I don’t think I’ll ever forget that moment. On one hand, I am so thankful that Marta Elena has her faith and the comfort of knowing that God is with her in everything that she is facing. I am confident that God is with her for every second of every day, and I’m inspired by her amazing faith even in her horrible situation. However, I refuse to believe that it is God’s will for a fifteen-year-old child to have a son with a forty-five year old man and to live in absolute poverty. Marta Elena’s situation is the work of society and of the choices of humans. I believe that God wants so much more for her, and it’s hard to think that Marta Elena believes that a God who loves and cares for her would want this life for her. I hope that someday she will know that she deserves so much more than that. I hope that good people will continue to do the work of God by trying to bring justice and prosperity to people while they are living, rather than making some people feel like their time on Earth must be spent waiting to earn those things in Heaven.    

In the end, though, I connected much more with this family than I had with the previous one. There was laughter and joy. I had wonderful conversations about life and God with Marta Elena, Ester, Kevin (Ester’s oldest son) and Nicolas (Ester’s husband). I played with the younger kids and helped Marta take care of Angel. I experienced their generosity, strength and faith. I love this family, and during the week and the weeks since them, they have shown me time and again that they love me too.

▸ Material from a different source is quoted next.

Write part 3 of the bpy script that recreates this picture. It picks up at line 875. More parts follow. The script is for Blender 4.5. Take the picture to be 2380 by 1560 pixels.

As hard as praxis week was for me, I am so unbelievably thankful for the opportunity. Since praxis week, I have felt so much more connected to the community of Las Nubes. Last week I went to praxis to find that Marta Elena, Angel, and her husband were able to move into one of the small, unoccupied buildings on Marta’s brother Daniel’s property. Daniel found a job for Marta’s husband at the hardware store where he works, and he is making more money there than he had been at his old job in the coffee finca. The change has brought good things for Ester’s family as well. The house looks spacious and much cleaner now, and they were able to build a little pen for their ducks and clean some of the trash and debris from the front yard. Ester’s husband no longer has to support all eight of them, which allows them to buy more water. Last time I went there, little Estercita had just gotten a bath. They’re all little things, but I wanted to jump up and down with excitement for them. It’s encouraging to know that life can improve for them, and hope that things continue to get better.